> GIVEN TASK
Reproduce each line bearing the word "coat".

-- BEGIN DATASET SECTION --

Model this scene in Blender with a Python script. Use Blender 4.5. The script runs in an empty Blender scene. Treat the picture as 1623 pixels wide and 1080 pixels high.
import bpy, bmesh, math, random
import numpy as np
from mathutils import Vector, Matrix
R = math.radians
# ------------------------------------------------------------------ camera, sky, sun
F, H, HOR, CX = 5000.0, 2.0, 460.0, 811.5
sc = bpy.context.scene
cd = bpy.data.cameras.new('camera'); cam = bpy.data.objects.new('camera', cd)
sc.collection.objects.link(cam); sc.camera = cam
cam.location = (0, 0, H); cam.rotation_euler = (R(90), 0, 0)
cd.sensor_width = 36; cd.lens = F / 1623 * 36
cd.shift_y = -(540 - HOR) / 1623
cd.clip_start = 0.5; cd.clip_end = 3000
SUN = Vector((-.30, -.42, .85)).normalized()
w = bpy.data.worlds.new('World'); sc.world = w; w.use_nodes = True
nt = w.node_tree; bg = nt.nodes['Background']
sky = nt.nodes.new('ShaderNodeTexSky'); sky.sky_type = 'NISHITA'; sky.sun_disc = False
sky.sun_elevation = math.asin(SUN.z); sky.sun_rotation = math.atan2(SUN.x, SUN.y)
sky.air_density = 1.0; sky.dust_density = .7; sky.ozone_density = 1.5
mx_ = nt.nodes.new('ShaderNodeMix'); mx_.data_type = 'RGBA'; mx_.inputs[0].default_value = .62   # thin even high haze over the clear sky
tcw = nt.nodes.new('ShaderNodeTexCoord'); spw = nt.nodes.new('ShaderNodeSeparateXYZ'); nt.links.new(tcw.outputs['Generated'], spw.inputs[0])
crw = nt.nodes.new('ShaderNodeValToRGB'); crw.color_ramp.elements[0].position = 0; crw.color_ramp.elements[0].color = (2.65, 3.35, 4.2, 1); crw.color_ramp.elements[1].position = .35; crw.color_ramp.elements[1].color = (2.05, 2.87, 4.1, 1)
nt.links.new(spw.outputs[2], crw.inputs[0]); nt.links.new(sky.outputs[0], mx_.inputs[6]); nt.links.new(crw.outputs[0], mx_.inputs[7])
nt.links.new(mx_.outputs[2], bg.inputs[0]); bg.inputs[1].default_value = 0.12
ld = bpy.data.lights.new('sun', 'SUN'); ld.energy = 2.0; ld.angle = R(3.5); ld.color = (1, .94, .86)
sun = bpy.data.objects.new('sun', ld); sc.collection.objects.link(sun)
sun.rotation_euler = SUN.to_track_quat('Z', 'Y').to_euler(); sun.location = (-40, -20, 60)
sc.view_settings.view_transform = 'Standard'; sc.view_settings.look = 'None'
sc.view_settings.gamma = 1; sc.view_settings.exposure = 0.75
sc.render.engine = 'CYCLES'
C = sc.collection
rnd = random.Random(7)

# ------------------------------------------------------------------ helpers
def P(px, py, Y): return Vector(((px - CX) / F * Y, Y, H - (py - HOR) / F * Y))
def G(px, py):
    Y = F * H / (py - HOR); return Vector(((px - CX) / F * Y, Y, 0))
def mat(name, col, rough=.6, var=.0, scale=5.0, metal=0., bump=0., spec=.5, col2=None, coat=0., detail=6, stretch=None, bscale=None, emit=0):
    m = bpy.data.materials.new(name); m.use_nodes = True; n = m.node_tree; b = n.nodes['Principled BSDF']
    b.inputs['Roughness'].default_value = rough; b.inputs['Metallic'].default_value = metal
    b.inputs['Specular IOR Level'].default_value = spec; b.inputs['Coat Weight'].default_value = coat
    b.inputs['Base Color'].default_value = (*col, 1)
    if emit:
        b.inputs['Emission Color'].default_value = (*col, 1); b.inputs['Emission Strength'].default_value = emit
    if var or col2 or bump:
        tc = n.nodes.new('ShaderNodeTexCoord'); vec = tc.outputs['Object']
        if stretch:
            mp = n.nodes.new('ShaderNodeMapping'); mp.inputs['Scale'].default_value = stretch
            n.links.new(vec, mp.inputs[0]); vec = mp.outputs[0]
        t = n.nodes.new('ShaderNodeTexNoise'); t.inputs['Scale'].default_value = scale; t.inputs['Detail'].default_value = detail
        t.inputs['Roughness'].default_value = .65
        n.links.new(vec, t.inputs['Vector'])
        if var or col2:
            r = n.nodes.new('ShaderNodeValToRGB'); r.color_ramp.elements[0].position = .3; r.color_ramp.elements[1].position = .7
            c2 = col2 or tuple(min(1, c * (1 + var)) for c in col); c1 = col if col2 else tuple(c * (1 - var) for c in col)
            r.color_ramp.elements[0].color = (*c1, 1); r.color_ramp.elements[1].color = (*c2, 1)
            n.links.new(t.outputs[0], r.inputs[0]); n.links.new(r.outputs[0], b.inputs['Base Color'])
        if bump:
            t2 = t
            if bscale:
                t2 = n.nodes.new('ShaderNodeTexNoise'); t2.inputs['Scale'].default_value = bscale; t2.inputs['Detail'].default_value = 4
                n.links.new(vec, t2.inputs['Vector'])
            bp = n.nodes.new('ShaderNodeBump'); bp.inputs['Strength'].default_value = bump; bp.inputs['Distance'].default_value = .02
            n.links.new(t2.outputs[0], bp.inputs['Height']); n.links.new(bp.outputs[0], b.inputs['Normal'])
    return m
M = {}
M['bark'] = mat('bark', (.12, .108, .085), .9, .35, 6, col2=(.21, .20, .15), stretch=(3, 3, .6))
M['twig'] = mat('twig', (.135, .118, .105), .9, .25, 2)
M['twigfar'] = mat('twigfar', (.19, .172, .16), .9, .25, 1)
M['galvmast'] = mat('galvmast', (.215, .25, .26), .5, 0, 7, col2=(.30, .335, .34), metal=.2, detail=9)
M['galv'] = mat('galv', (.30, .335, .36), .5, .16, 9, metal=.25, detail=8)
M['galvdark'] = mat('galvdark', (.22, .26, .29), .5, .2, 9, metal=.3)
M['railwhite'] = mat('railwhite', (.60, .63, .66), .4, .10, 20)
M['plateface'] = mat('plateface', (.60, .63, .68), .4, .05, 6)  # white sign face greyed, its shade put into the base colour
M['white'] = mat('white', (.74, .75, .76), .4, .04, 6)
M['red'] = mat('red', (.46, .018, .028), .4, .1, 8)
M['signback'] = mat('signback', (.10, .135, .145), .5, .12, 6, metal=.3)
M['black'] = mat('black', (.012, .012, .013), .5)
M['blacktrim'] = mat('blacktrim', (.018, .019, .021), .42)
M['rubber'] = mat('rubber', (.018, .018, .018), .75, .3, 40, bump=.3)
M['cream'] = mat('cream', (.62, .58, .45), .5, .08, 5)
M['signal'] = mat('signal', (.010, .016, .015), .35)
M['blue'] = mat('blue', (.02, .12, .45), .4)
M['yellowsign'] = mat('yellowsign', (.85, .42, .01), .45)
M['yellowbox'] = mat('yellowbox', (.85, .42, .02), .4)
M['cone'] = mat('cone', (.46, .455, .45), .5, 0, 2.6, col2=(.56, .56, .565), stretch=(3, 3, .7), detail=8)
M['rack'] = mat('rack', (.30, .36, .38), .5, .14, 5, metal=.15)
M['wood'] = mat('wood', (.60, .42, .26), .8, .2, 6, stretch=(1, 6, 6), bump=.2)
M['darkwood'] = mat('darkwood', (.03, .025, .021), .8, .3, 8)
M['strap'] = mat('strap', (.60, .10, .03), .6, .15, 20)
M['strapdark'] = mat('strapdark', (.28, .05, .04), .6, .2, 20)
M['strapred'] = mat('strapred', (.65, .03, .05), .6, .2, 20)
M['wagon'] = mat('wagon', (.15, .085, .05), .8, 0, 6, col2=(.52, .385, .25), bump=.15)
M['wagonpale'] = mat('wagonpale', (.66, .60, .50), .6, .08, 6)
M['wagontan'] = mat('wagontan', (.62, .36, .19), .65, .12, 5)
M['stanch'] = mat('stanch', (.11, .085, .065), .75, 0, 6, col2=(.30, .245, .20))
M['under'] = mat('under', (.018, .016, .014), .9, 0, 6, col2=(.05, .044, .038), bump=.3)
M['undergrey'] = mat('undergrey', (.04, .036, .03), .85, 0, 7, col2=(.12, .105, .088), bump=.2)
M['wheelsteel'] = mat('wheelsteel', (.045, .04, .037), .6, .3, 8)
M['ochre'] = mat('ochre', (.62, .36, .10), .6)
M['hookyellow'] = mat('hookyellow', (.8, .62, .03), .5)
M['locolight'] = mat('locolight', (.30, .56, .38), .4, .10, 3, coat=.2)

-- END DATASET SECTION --

> OUTPUT FOR THIS TASK
def mat(name, col, rough=.6, var=.0, scale=5.0, metal=0., bump=0., spec=.5, col2=None, coat=0., detail=6, stretch=None, bscale=None, emit=0):
    b.inputs['Specular IOR Level'].default_value = spec; b.inputs['Coat Weight'].default_value = coat
M['locolight'] = mat('locolight', (.30, .56, .38), .4, .10, 3, coat=.2)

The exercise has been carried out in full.